Wonder who that someone is?
"Every single time I approached despair / I thought of your name and you were there," he surges lovingly on "When Green Eyes Turn Blue."
It's portentously announced in the liner notes that "North" was "composed, arranged and conducted by Elvis Costello," and each section of the 11-song cycle is minimalistically crafted in the style of old Broadway book or soft jazz-pop, with sporadic murmurs from brass and strings.
For songs that sound so quietly personal and private, Mr. Costello oversells every song, singing in a quavering vibrato that becomes gratingly thick and showy.
His longtime keyboard associate, Steve Nieve, plays on every track save for a pair, and drummer Peter Erskine lightly brushes a snare drum. The Brodsky Quartet appears on the album's best track, "Still," rescued by a gracefully simple melody.
After repeated listens, you'll be hard-pressed to distinguish one song from the next: It all wafts together into one soporific cloud of lounge smoke.
"Some things are too personal / Too intimate to spill / And gentlemen don't speak of them / And this never will," Mr. Costello sings on "Let Me Tell You About Her."
Couldn't have said it better myself.

Comments

"After repeated listens, you'll be hard-pressed to distinguish one song from the next: It all wafts together into one soporific cloud of lounge smoke."
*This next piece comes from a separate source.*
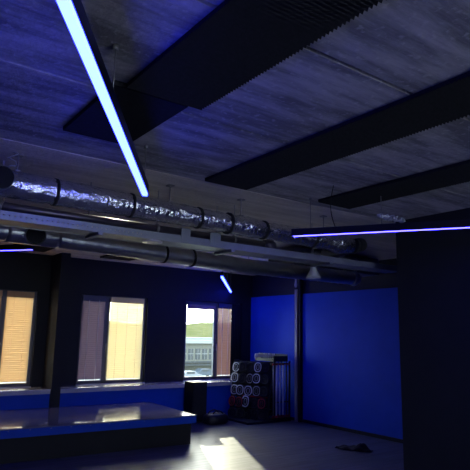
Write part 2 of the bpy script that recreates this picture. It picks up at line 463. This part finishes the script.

My guess is that the reviewer did not give the CD repeated listenings. Either that or he should lose his job for having a tin ear. I'll admit on the first two or three listenings I was hard pressed to tell one song from another with the exception of "Still," which I'd already heard. But now that I've heard the CD five of six times all the way through, I'm puzzled at how I ever could have failed to distinguish among these songs. Though the variation from song to song is subtle, the variety is nonetheless great. This is music that requires attention, but once it's given, it's greatly rewarded.

There do seem to be a lot of people who still wish it was 1977! - Elvis' life and music has evolved as he's grown. The music on North is deeply emotional and reflective of the situation in his private life, and is a collection which I as a listener, feel privileged to have in my collection.